From an institutional standpoint, it will also help that, in 2024, a Democrat will be in control of the US army and the Justice Department. That means the federal government won’t be in court demanding that legitimate election results be overturned. The Justice Department won’t falsely condemn state electoral counts.
And the commander in chief won’t order the army to block his successor from taking office. The institutional dangers of 2020 will be mitigated to that important extent.
And however far the activist conservative Supreme Court goes in the next two and a half years, it is unlikely to acquiesce in an attempt to steal an election. An identically composed court did not do so in 2020. There is a difference between overturning Roe and overturning democracy. The former has been a conservative desideratum for almost 50 years. The latter is anathema to judges of all stripes. Their own power depends on the idea that civilian institutions will obey them when they declare what the law requires.

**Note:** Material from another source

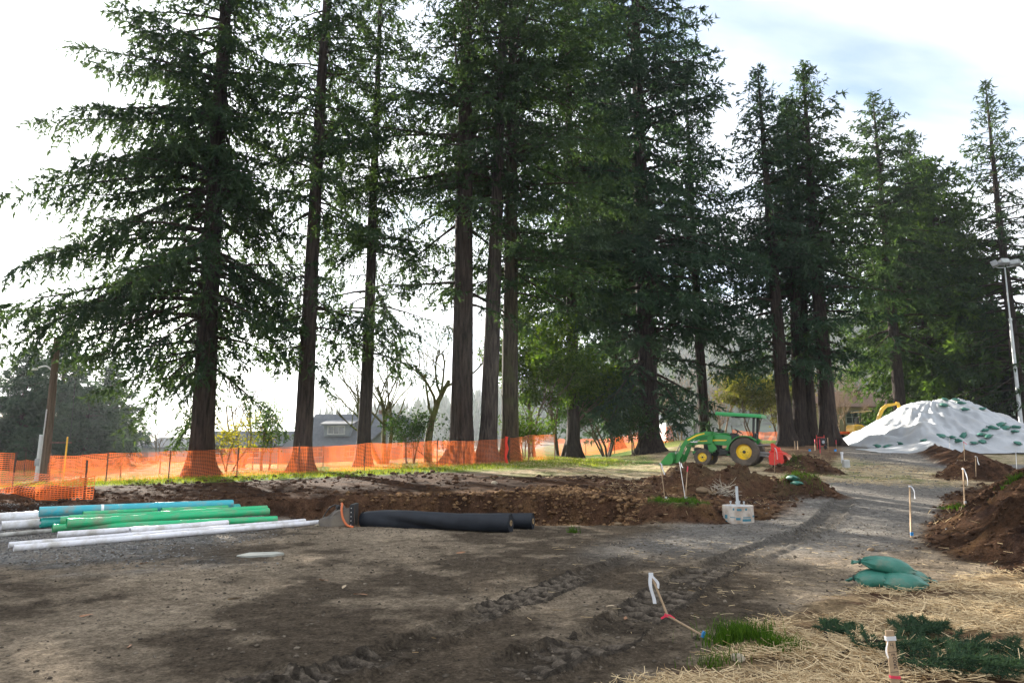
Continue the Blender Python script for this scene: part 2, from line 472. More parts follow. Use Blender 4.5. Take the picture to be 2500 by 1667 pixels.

The conservative justices have already gotten everything they need from Donald Trump. To them, he is an embarrassment — particularly to his three appointees, who are old-style conservatives, not populists, and none of whom has personally expressed Trumpian beliefs or values. Two of them, Justices Neil Gorsuch and Brett Kavanaugh, worked in George W. Bush’s administration.
In short, it doesn’t look as if our political institutions are headed for an 1858 kind of breakdown. The tougher medium-term question is whether the Trump supporters’ condemnation of our institutions, which isn’t susceptible to either change or cooptation, is deep and durable enough to erode them. It won’t be long before we find out.